Women power in Asean, activate

Women entrepreneurs display their textiles.

The Philippines’ “great women” are taking on Southeast Asia.

After the four-day Asean Women’s Business Conference held in August, the country’s Great Women (GW) Project, which started out as a public-private partnership program to help small and micro enterprises led by women go up the market value chain, is now making waves across Asean’s other nine member-countries.

It’s all thanks to two women who have been tirelessly working on the project since it started five years ago: Jeannie Javelosa and Chit Juan of the Echosi Foundation, the program’s private sector partner.

“With support of the development initiatives, we who lead GW, along with other Asean women entrepreneurs, figured [the program], is the easiest way to integrate women-owned enterprises. We are able to sell to each other and sell across borders,” says Javelosa.

Inspired by GW’s inclusive business model, other Asean member countries are now replicating the platform according to the needs of women in their respective homelands.

Myanmar’s Ma Khine Zaw, CEO of Earth Group of Trading, is putting up a GW Showroom and Cafe—like the one on A. Arnaiz Avenue in Makati City—in Yangon, with help of the country’s Social Ministry.

The Earth Group is the same company which brought clothing brand Penshoppe to Myanmar.

The recent GW trade showcase, which was held alongside the Asean Women’s Business Conference, also showed the strong potential of the region’s coffee and tea industries for the platform.

launch of the Women Beyond Borders.

“For coffee, we are able to trade with each other to make Asean blends—coffee from Laos and Philippines will be sold in state-of-the-art coffee capsules labelled IWCA (International Women’s Coffee Alliance) by Sinouk Coffee’s Serina Hervy-Sisombat of Vientiane and Pakse, Laos, the Woman Entrepreneur Awardee at the Asean Business Awards held in September,” says Juan.

“Also, from Myanmar, Sithar Coffee’s Au Phuo Ang has packaged coffee from Maymyo and Pyin oo Lwin coffee regions [under] GW, which are now being sold in the GW Cafe and Showroom in Makati City,” she adds.

Not to be outdone, Cambodia brought its world-famous Kampot Pepper to the GW Cafe and Showroom through entrepreneurs Nanda Pok and Chenda Clais, along with other textile products.

The pair will also be leading GW tours to elephant conservation sites, coffee farms and pepper plantations in Cambodia, says Juan.
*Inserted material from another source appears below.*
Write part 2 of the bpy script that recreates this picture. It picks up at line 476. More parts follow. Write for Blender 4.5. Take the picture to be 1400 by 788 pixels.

Javelosa, who is focused on bringing Philippine textiles to the international stage, says GW is already taking orders for business-to-business transactions of these products.

“We have also begun groundwork for collaboration with women groups in Singapore for the GW in Asean Forum in 2018, as they will be hosting next year,” she adds.

As Javelosa and Juan work on building up GW’s “enterprise side” across Southeast Asia, the program’s development work continues here in the Philippines.

Funded by the Canadian government until 2020, GW is now on its second phase here in the country, part of which was the establishment of the cafe and showroom.

The program’s government partner, the Philippine Commission on Women (PCW), is working with other nongovernment organizations for this phase, such as Bayan Academy for Social Entrepreneurship and Human Resources Development (Bayan Academy) and microfinance, social entrepreneurship and financial literacy capacity builder Social Enterprise Development Partnerships, Inc. (Sedpi).

PCW initially tapped Echosi Foundation as its sole private-sector partner for the first few years because of the group’s expertise in product development and design, as well as providing market access to women microentrepreneurs who had good products to sell but lacked marketing skills and knowledge.

“Echosi Foundation is now [the project’s] lead for value addition and market access,” says Javelosa. “Now we will dive deeper into Western Visayas textiles, such as the patadyong weave in Panay, Iloilo.”

Currently under the GW brand are beadwork and textile creations of the Bagobo-Tagabawa and T’boli tribes.

Getting these products and the entrepreneurs behind them to the Asean market, however, is the ultimate goal for Javelosa and Juan.

Javelosa says talks are under way with the Canadian government for funding of GW’s full replication in the nine other Asean member-countries.

“If you look at the program, we’re already [working] at the top level when it comes to the market value chain. So it’s all about bringing the small people up,” Javelosa says.